Lückenloser Grenzschutz: Österreich sucht Verbündete
Kaum ein anderer Innenminister war so viel im Ausland unterwegs wie Gerhard Karner. Aber seit er im Dezember des Vorjahres mit seinem Veto den Schengen-Beitritt von Bulgarien und Rumänien verhindert hat, besteht Gesprächsbedarf.
Das Ziel ist klar: eine starke Allianz für eine restriktivere Flüchtlingspolitik in der EU zu schaffen.
Am Donnerstag war der ÖVP-Politiker dafür nach Rom gereist, um mit seinem italienischen Amtskollegen Matteo Piantedosi die Lage zu besprechen. Die Erweiterung des Schengenraums war dabei kein Thema, die schnellere Rückführung von Asylwerbern hingegen schon.
Italien als Verbündeter
Gerhard Karner nach dem Gespräch: "Italien hat mit den Staaten Nordafrikas besondere Beziehungen und führt derzeit zahlreiche Gespräche über mögliche Kooperationen. Wir unterstützen Italien dabei – eine Zusammenarbeit mit Ländern wie Tunesien oder Ägypten ist auch im Interesse Österreichs, weil dann Migranten schneller in ihre Herkunftsländer zurückkehren können."

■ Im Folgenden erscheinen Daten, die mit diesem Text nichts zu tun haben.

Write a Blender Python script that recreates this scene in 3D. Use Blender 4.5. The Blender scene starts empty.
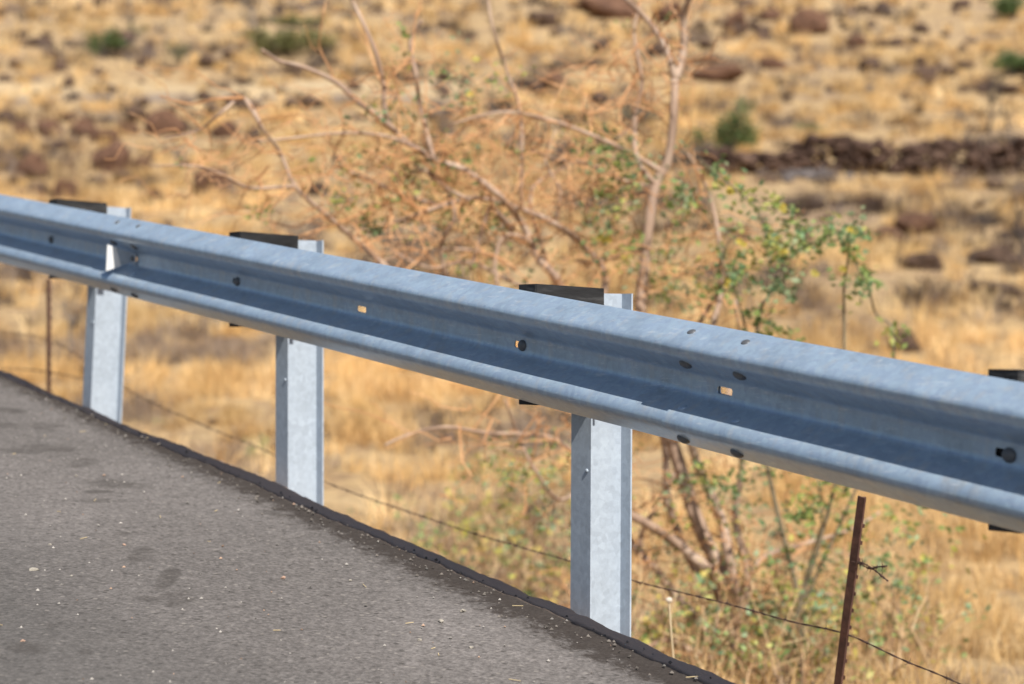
import bpy, bmesh, math, random
import numpy as np
from mathutils import Vector, Matrix

random.seed(7)
rng = np.random.default_rng(11)
sc = bpy.context.scene
COL = sc.collection
R = math.radians

# ------------------------------------------------------------------ frame of the place
CAMZ = 1.40                      # eye height above the road
F = 2100.0                       # focal length in pixels of a 1024 px wide frame
VPX, VPY = -845.0, 39.0          # where the rail runs to
_n = math.hypot(VPX - 512, F)
DX, DY = (VPX - 512) / _n, F / _n            # horizontal direction of the road (away, to the left)
G = (342 - VPY) / _n                         # its grade
PX, PY = DY, -DX                             # horizontal direction off the road (to the right)
K = 8248.0
def unproj(px, py, Y):
    return Vector(((px - 512) * Y / F, Y, CAMZ + (342 - py) * Y / F))
_Y3 = K / (521 - VPX)
O3 = unproj(521, 345, _Y3)                   # bolt at the third post
D3 = Vector((DX, DY, G)).normalized()
P3 = Vector((PX, PY, 0))
N3 = P3.cross(D3).normalized()
if N3.z < 0: N3 = -N3
DH = Vector((DX, DY, 0))
ZV = Vector((0, 0, 1))
BAY = 1.905
ROADH = -0.727                               # road surface below the bolt
LIP = 0.112
def W(s, p, h):                              # along rail, off road, square to the road surface
    return O3 + D3 * s + P3 * p + N3 * h
def sp(X, Y):                                # plan coordinates of a world point relative to the rail
    return (X - O3.x) * DX + (Y - O3.y) * DY, (X - O3.x) * PX + (Y - O3.y) * PY
def road_z(sh):
    return O3.z + sh * G + ROADH

# ------------------------------------------------------------------ noise
def _hash(ix, iy, seed):
    n = (ix.astype(np.int64) * 374761393 + iy.astype(np.int64) * 668265263 + seed * 1274126177) & 0xffffffff
    n = ((n ^ (n >> 13)) * 1274126177) & 0xffffffff
    return ((n ^ (n >> 16)) & 0xffff) / 65535.0
def vnoise(x, y, seed=0):
    x = np.asarray(x, float); y = np.asarray(y, float)
    ix = np.floor(x); iy = np.floor(y)
    fx = x - ix; fy = y - iy
    fx = fx * fx * (3 - 2 * fx); fy = fy * fy * (3 - 2 * fy)
    a = _hash(ix, iy, seed); b = _hash(ix + 1, iy, seed)
    c = _hash(ix, iy + 1, seed); d = _hash(ix + 1, iy + 1, seed)
    return (a * (1 - fx) + b * fx) * (1 - fy) + (c * (1 - fx) + d * fx) * fy
def fbm(x, y, seed=0, o=4):
    t = 0; a = .5; s = 0
    for i in range(o):
        t = t + a * vnoise(np.asarray(x) * 2 ** i + 17.3 * i, np.asarray(y) * 2 ** i - 9.1 * i, seed + i); s += a; a *= .5
    return t / s

# ------------------------------------------------------------------ terrain
_ky = [-40, 4, 9, 12, 16, 20, 27, 36, 48, 60, 80, 110, 160, 260]
_kz = [-1.7, -1.65, -1.75, -2.0, -1.82, -1.42, -.70, .72, 3.1, 5.2, 9.6, 18, 35, 75]
_fy = np.arange(-40, 260, .5)
_fz = np.interp(_fy, _ky, _kz)
_ker = np.hanning(15); _ker /= _ker.sum()
_fz = np.convolve(np.pad(_fz, 7, mode='edge'), _ker, mode='valid')
def ground(X, Y, rough=True):
    X = np.asarray(X, float); Y = np.asarray(Y, float)
    z = np.interp(Y, _fy, _fz) + CAMZ
    if rough:
        amp = np.clip((Y - 8) / 25, .25, 1.4)
        z = z + amp * (.55 * (fbm(X / 7, Y / 7, 3) - .5) + .22 * (fbm(X / 1.6, Y / 1.6, 8, 3) - .5))
    s = (X - O3.x) * DX + (Y - O3.y) * DY
    q = (X - O3.x) * PX + (Y - O3.y) * PY
    zr = O3.z + s * G + ROADH
    emb = zr - .10 - np.maximum(q - .12, 0) * .62
    k = .25
    zz = np.logaddexp(z / k, emb / k) * k - .02
    under = zr - .22 + .0 * q
    t = np.clip((q - .05) / .45, 0, 1)
    return under * (1 - t) + np.minimum(zz, zr - .14 + np.maximum(q - 2.5, 0) * 3) * t
def hit(px, py, y0=8.0, y1=230.0):
    Ys = np.concatenate([np.arange(y0, 60, .1), np.arange(60, y1, .3)])
    Xs = (px - 512) * Ys / F
    ray = CAMZ + (342 - py) * Ys / F
    g = ground(Xs, Ys)
    i = np.argmax(g > ray)
    if not (g > ray).any(): i = len(Ys) - 1
    return Vector((Xs[i], Ys[i], g[i]))

# ------------------------------------------------------------------ materials
def newmat(name):
    m = bpy.data.materials.new(name); m.use_nodes = True
    nt = m.node_tree; nt.nodes.clear()
    out = nt.nodes.new('ShaderNodeOutputMaterial')
    b = nt.nodes.new('ShaderNodeBsdfPrincipled')
    nt.links.new(b.outputs[0], out.inputs[0])
    return m, nt, b
class NT:
    def __init__(self, nt): self.nt = nt
    def n(self, t, **kw):
        x = self.nt.nodes.new(t)
        for k, v in kw.items(): setattr(x, k, v)
        return x
    def l(self, a, b): self.nt.links.new(a, b)
    def noise(self, vec, scale, detail=4, rough=.55, dist=0.):
        x = self.n('ShaderNodeTexNoise'); x.inputs['Scale'].default_value = scale
        x.inputs['Detail'].default_value = detail; x.inputs['Roughness'].default_value = rough
        x.inputs['Distortion'].default_value = dist
        if vec is not None: self.l(vec, x.inputs['Vector'])
        return x.outputs['Fac']
    def ramp(self, fac, stops):
        x = self.n('ShaderNodeValToRGB'); e = x.color_ramp.elements
        while len(e) > 1: e.remove(e[-1])
        for i, (p, c) in enumerate(stops):
            if not hasattr(c, '__len__'): c = (c, c, c)
            k = e[0] if i == 0 else e.new(p)
            k.position = p; k.color = (*c, 1)
        self.l(fac, x.inputs[0]); return x.outputs[0]
    def mix(self, fac, a, b, mode='MIX'):
        x = self.n('ShaderNodeMix', data_type='RGBA', blend_type=mode)
        for sock, v in ((x.inputs[0], fac), (x.inputs[6], a), (x.inputs[7], b)):
            if hasattr(v, 'is_linked'): self.l(v, sock)
            else: sock.default_value = v if not hasattr(v, '__len__') else (*v, 1)
        return x.outputs[2]
    def math(self, op, a, b=0., c=0., clamp=False):
        x = self.n('ShaderNodeMath', operation=op, use_clamp=clamp)
        for i, v in enumerate((a, b, c)):
            if hasattr(v, 'is_linked'): self.l(v, x.inputs[i])
            else: x.inputs[i].default_value = v
        return x.outputs[0]
    def bump(self, h, strength, dist, prev=None):
        x = self.n('ShaderNodeBump'); x.inputs['Strength'].default_value = strength
        x.inputs['Distance'].default_value = dist; self.l(h, x.inputs['Height'])
        if prev is not None: self.l(prev, x.inputs['Normal'])
        return x.outputs[0]
    def mapping(self, vec, scale):
        x = self.n('ShaderNodeMapping'); x.inputs['Scale'].default_value = scale
        self.l(vec, x.inputs['Vector']); return x.outputs[0]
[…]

Einig war man sich, dass es in der EU einen gemeinsamen Kampf gegen die Schleppermafia und den Asylmissbrauch geben müsse. Das Vorgehen gegen die Organisierte Kriminalität soll deswegen in Zukunft noch abgestimmter erfolgen.
Bei dem Treffen dürfte es aber weniger um bilaterale Beziehungen als um die Vorbereitung auf den EU-Sondergipfel zur Migration am 9. und 10. Februar in Brüssel gegangen sein. Der ist letztendlich auch eine Folge des Schengen-Vetos, weil man in Brüssel erkannt hat, dass in der Flüchtlingspolitik mehr getan werden muss.
Dass sich bei diesem Treffen etwas bewegen wird, hat im Vorfeld die zuständige EU-Kommissarin Ylva Johansson erkennen lassen. Sie wolle den Streit um Grenzzäune "pragmatisch lösen", sagte Johansson zu Medien. Die Errichtung von Stacheldraht und Mauern sei zwar aus mehreren Gründen keine Lösung, aber: "Wir müssen unsere Außengrenzen schützen und die EU-Mittel so effektiv wie möglich einsetzen. Daher schließe ich physische Infrastrukturen nicht aus."
Konkret geht es um die Forderung, dass die EU-Kommission für Zäune an den EU-Außengrenzen Mittel zur Verfügung stellt. Dieses Anliegen war im Vorjahr in Brüssel noch auf taube Ohren gestoßen. Deswegen kam auch sofort Lob von Kanzler Karl Nehammer (ÖVP), als dieses "Einlenken" in Wien aufgeschlagen ist. Der Regierungschef selbstbewusst: "Ich danke Kommissarin Johansson und Präsidentin Von der Leyen dafür, dass sie auf unsere Argumente eingegangen sind. Österreichs Überzeugungsarbeit zeigt Wirkung."
Die Rolle der Schweden
Wirkung zeigt wohl auch, dass derzeit Schweden den Vorsitz in der EU innehat. Die Zeit eines sehr liberalen Zugangs zur Asylpolitik, der dieses skandinavische Land noch vor wenigen Jahren geprägt hat, ist längst vorbei. Schweden ist neben Frankreich das einzige EU-Land, das die Grenzkontrollen wieder lückenlos eingeführt hat. Die Aufnahme von Flüchtlingen wurde gestoppt. Nicht zuletzt wegen der Bandenkriege im Land und weil deshalb politisch die rechten Kräfte immer stärker geworden sind.
Bei einem Treffen in Stockholm haben die Schweden bereits angedeutet, dass sie pragmatische Lösungen wollen: ein konsequenteres Vorgehen bei der Rückführung von Asylwerbern in ihre Herkunftsländer, Geld für den Außengrenzschutz. Wobei auch Sanktionen für jene Herkunftsländer im Raum stehen, die ihre Flüchtlinge nicht zurücknehmen wollen.
Tabu sein dürfte hingegen das Herumdoktern an den Menschenrechten. Dies wäre aber notwendig, wenn die von Innenminister Gerhard Karner geforderte Zurückweisungsrichtlinie in Kraft treten würde. Österreich wird sie dennoch am Gipfel in Brüssel weiter fordern. Wohl verbunden mit der Hoffnung, dass am Ende des Tages die EU-Kommission wenigstens die rechtlichen Rahmenbedingungen für Schnellverfahren an den Grenzen neu definiert.